→ The problem:
Copy the lines below as they are; omit the images they contain.

(Data records)
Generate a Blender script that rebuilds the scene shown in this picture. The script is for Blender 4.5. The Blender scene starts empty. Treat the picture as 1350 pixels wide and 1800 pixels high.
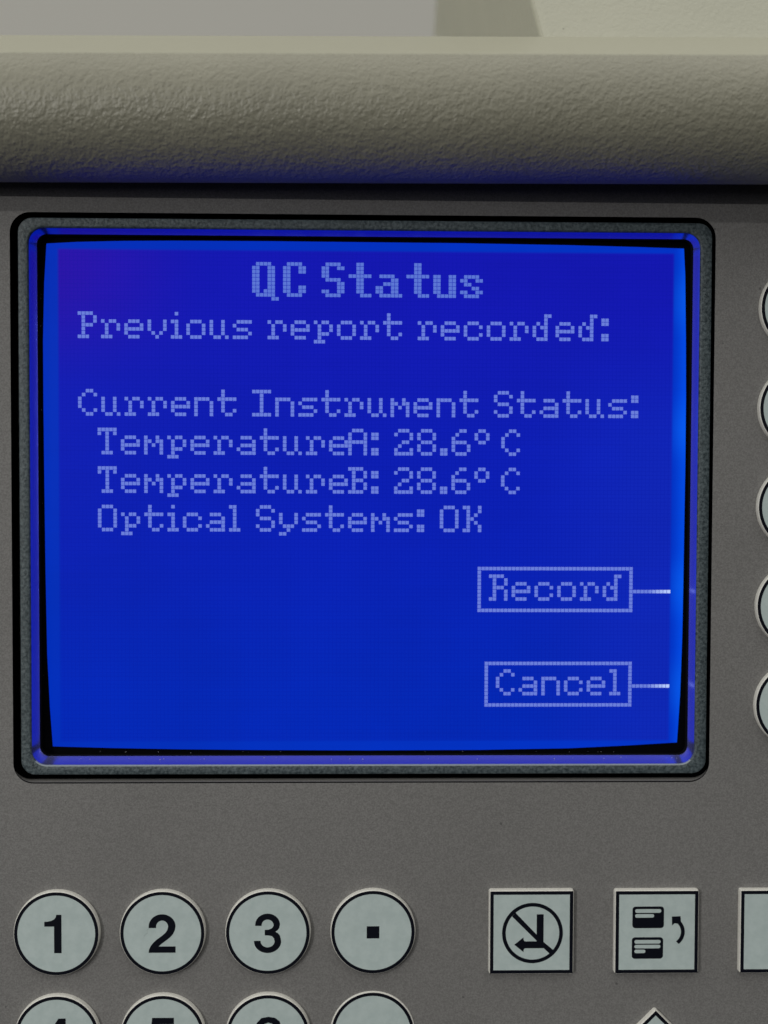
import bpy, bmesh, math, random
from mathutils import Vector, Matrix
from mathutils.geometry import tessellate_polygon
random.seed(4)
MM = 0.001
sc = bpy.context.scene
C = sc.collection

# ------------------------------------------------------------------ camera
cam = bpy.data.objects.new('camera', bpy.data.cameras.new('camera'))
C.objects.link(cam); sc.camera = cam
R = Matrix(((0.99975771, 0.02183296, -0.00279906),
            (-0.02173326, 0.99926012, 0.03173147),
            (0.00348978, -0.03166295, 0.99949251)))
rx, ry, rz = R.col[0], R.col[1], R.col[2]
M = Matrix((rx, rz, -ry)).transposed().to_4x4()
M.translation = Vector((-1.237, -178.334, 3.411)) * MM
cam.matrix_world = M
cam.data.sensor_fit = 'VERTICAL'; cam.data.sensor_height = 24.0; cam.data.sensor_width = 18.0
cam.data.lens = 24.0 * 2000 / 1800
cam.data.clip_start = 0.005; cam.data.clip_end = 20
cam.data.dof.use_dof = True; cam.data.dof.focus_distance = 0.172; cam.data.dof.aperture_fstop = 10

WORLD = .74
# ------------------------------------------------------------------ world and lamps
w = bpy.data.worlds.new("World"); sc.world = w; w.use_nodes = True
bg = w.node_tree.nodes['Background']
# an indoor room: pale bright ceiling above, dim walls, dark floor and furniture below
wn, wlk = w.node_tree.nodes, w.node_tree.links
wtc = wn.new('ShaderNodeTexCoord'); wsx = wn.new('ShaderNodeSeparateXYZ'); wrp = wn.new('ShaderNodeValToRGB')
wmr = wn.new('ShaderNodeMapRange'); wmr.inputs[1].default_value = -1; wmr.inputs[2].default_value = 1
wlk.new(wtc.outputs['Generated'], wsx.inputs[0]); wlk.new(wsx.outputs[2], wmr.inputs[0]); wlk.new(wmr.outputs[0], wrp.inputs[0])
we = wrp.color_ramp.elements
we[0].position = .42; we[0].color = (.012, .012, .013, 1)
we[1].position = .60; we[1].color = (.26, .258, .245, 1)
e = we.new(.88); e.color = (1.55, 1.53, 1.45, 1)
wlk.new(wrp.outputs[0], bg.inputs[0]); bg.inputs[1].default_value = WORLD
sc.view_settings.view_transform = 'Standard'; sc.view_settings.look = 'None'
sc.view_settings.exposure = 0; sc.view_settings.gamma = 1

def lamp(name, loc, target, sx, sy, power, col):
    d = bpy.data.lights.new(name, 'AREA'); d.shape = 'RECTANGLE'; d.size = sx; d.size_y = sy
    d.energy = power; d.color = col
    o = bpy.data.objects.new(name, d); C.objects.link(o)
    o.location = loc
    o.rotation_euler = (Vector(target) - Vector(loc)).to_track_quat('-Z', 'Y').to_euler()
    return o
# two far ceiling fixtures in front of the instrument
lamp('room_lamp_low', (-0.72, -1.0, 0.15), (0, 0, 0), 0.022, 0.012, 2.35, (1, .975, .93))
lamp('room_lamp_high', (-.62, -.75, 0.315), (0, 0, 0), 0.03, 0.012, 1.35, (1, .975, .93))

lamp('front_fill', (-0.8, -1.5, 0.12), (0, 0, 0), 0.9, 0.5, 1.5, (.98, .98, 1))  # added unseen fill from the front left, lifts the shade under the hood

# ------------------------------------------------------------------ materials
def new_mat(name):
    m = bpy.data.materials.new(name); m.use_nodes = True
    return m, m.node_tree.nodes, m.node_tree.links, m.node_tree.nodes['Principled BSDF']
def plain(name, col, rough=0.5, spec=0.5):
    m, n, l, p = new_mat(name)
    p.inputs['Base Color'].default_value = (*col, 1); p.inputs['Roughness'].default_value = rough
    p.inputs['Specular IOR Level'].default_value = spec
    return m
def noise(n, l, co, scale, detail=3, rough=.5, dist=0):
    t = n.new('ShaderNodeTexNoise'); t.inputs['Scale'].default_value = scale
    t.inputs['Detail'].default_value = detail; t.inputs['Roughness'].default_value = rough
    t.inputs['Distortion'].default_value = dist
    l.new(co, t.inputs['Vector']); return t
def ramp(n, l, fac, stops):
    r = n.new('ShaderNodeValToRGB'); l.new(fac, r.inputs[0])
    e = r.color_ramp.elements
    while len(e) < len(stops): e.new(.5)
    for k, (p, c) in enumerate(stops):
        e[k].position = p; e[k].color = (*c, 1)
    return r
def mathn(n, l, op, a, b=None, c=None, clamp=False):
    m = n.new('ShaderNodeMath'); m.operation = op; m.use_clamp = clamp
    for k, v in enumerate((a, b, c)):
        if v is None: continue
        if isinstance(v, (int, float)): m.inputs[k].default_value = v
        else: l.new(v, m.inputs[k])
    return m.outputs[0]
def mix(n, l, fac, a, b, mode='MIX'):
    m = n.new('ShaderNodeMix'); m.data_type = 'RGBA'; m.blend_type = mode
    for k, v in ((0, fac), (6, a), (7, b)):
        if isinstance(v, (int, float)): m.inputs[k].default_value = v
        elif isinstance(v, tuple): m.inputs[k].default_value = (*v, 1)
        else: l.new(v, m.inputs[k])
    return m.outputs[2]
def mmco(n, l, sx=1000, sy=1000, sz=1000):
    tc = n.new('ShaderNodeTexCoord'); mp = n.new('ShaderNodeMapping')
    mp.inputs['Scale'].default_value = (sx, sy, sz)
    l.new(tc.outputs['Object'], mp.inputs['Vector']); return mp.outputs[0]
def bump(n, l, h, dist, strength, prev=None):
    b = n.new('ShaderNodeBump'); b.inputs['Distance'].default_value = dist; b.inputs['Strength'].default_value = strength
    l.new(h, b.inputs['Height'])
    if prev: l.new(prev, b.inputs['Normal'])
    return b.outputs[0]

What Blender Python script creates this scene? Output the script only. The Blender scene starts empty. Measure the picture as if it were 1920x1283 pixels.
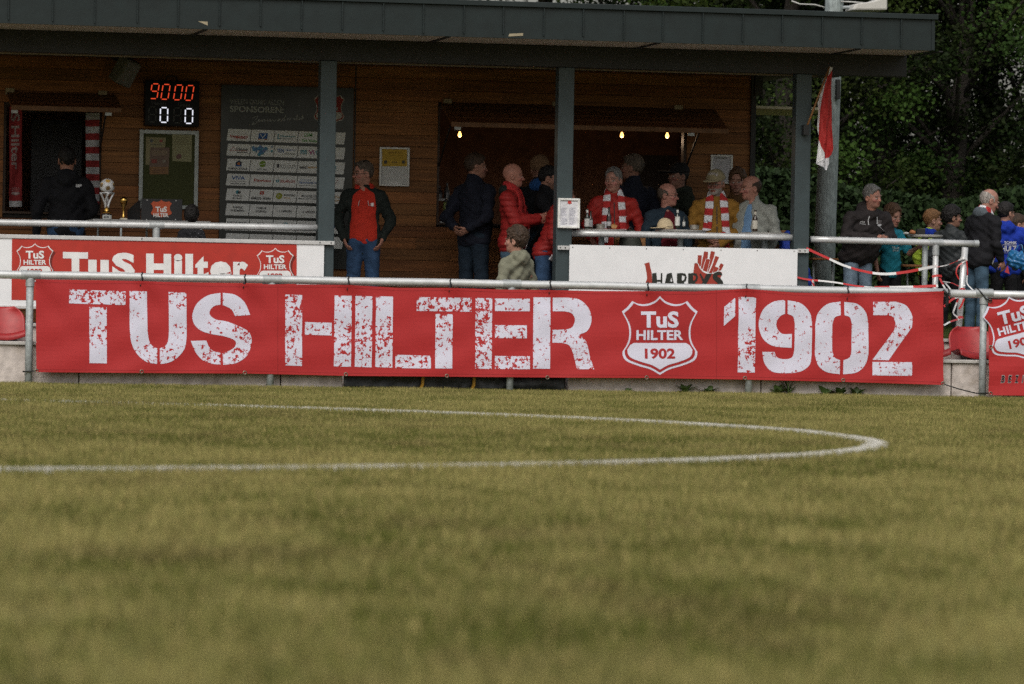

→ Solution to this exercise:
Generate a Blender script that rebuilds the scene shown in this picture. The script is for Blender 4.5. The Blender scene starts empty. Treat the picture as 1350 pixels wide and 1800 pixels high.
import bpy, bmesh, math, random
from mathutils import Vector, Matrix
from mathutils.geometry import tessellate_polygon
random.seed(4)
MM = 0.001
sc = bpy.context.scene
C = sc.collection

# ------------------------------------------------------------------ camera
cam = bpy.data.objects.new('camera', bpy.data.cameras.new('camera'))
C.objects.link(cam); sc.camera = cam
R = Matrix(((0.99975771, 0.02183296, -0.00279906),
            (-0.02173326, 0.99926012, 0.03173147),
            (0.00348978, -0.03166295, 0.99949251)))
rx, ry, rz = R.col[0], R.col[1], R.col[2]
M = Matrix((rx, rz, -ry)).transposed().to_4x4()
M.translation = Vector((-1.237, -178.334, 3.411)) * MM
cam.matrix_world = M
cam.data.sensor_fit = 'VERTICAL'; cam.data.sensor_height = 24.0; cam.data.sensor_width = 18.0
cam.data.lens = 24.0 * 2000 / 1800
cam.data.clip_start = 0.005; cam.data.clip_end = 20
cam.data.dof.use_dof = True; cam.data.dof.focus_distance = 0.172; cam.data.dof.aperture_fstop = 10

WORLD = .74
# ------------------------------------------------------------------ world and lamps
w = bpy.data.worlds.new("World"); sc.world = w; w.use_nodes = True
bg = w.node_tree.nodes['Background']
# an indoor room: pale bright ceiling above, dim walls, dark floor and furniture below
wn, wlk = w.node_tree.nodes, w.node_tree.links
wtc = wn.new('ShaderNodeTexCoord'); wsx = wn.new('ShaderNodeSeparateXYZ'); wrp = wn.new('ShaderNodeValToRGB')
wmr = wn.new('ShaderNodeMapRange'); wmr.inputs[1].default_value = -1; wmr.inputs[2].default_value = 1
wlk.new(wtc.outputs['Generated'], wsx.inputs[0]); wlk.new(wsx.outputs[2], wmr.inputs[0]); wlk.new(wmr.outputs[0], wrp.inputs[0])
we = wrp.color_ramp.elements
we[0].position = .42; we[0].color = (.012, .012, .013, 1)
we[1].position = .60; we[1].color = (.26, .258, .245, 1)
e = we.new(.88); e.color = (1.55, 1.53, 1.45, 1)
wlk.new(wrp.outputs[0], bg.inputs[0]); bg.inputs[1].default_value = WORLD
sc.view_settings.view_transform = 'Standard'; sc.view_settings.look = 'None'
sc.view_settings.exposure = 0; sc.view_settings.gamma = 1

def lamp(name, loc, target, sx, sy, power, col):
    d = bpy.data.lights.new(name, 'AREA'); d.shape = 'RECTANGLE'; d.size = sx; d.size_y = sy
    d.energy = power; d.color = col
    o = bpy.data.objects.new(name, d); C.objects.link(o)
    o.location = loc
    o.rotation_euler = (Vector(target) - Vector(loc)).to_track_quat('-Z', 'Y').to_euler()
    return o
# two far ceiling fixtures in front of the instrument
lamp('room_lamp_low', (-0.72, -1.0, 0.15), (0, 0, 0), 0.022, 0.012, 2.35, (1, .975, .93))
lamp('room_lamp_high', (-.62, -.75, 0.315), (0, 0, 0), 0.03, 0.012, 1.35, (1, .975, .93))

lamp('front_fill', (-0.8, -1.5, 0.12), (0, 0, 0), 0.9, 0.5, 1.5, (.98, .98, 1))  # added unseen fill from the front left, lifts the shade under the hood

# ------------------------------------------------------------------ materials
def new_mat(name):
    m = bpy.data.materials.new(name); m.use_nodes = True
    return m, m.node_tree.nodes, m.node_tree.links, m.node_tree.nodes['Principled BSDF']
def plain(name, col, rough=0.5, spec=0.5):
    m, n, l, p = new_mat(name)
    p.inputs['Base Color'].default_value = (*col, 1); p.inputs['Roughness'].default_value = rough
    p.inputs['Specular IOR Level'].default_value = spec
    return m
def noise(n, l, co, scale, detail=3, rough=.5, dist=0):
    t = n.new('ShaderNodeTexNoise'); t.inputs['Scale'].default_value = scale
    t.inputs['Detail'].default_value = detail; t.inputs['Roughness'].default_value = rough
    t.inputs['Distortion'].default_value = dist
    l.new(co, t.inputs['Vector']); return t
def ramp(n, l, fac, stops):
    r = n.new('ShaderNodeValToRGB'); l.new(fac, r.inputs[0])
    e = r.color_ramp.elements
    while len(e) < len(stops): e.new(.5)
    for k, (p, c) in enumerate(stops):
        e[k].position = p; e[k].color = (*c, 1)
    return r
def mathn(n, l, op, a, b=None, c=None, clamp=False):
    m = n.new('ShaderNodeMath'); m.operation = op; m.use_clamp = clamp
    for k, v in enumerate((a, b, c)):
        if v is None: continue
        if isinstance(v, (int, float)): m.inputs[k].default_value = v
        else: l.new(v, m.inputs[k])
    return m.outputs[0]
def mix(n, l, fac, a, b, mode='MIX'):
    m = n.new('ShaderNodeMix'); m.data_type = 'RGBA'; m.blend_type = mode
    for k, v in ((0, fac), (6, a), (7, b)):
        if isinstance(v, (int, float)): m.inputs[k].default_value = v
        elif isinstance(v, tuple): m.inputs[k].default_value = (*v, 1)
        else: l.new(v, m.inputs[k])
    return m.outputs[2]
def mmco(n, l, sx=1000, sy=1000, sz=1000):
    tc = n.new('ShaderNodeTexCoord'); mp = n.new('ShaderNodeMapping')
    mp.inputs['Scale'].default_value = (sx, sy, sz)
    l.new(tc.outputs['Object'], mp.inputs['Vector']); return mp.outputs[0]
def bump(n, l, h, dist, strength, prev=None):
    b = n.new('ShaderNodeBump'); b.inputs['Distance'].default_value = dist; b.inputs['Strength'].default_value = strength
    l.new(h, b.inputs['Height'])
    if prev: l.new(prev, b.inputs['Normal'])
    return b.outputs[0]

What Blender Python script creates this scene? Output the script only. The Blender scene starts empty. Measure the picture as if it were 1920x1283 pixels.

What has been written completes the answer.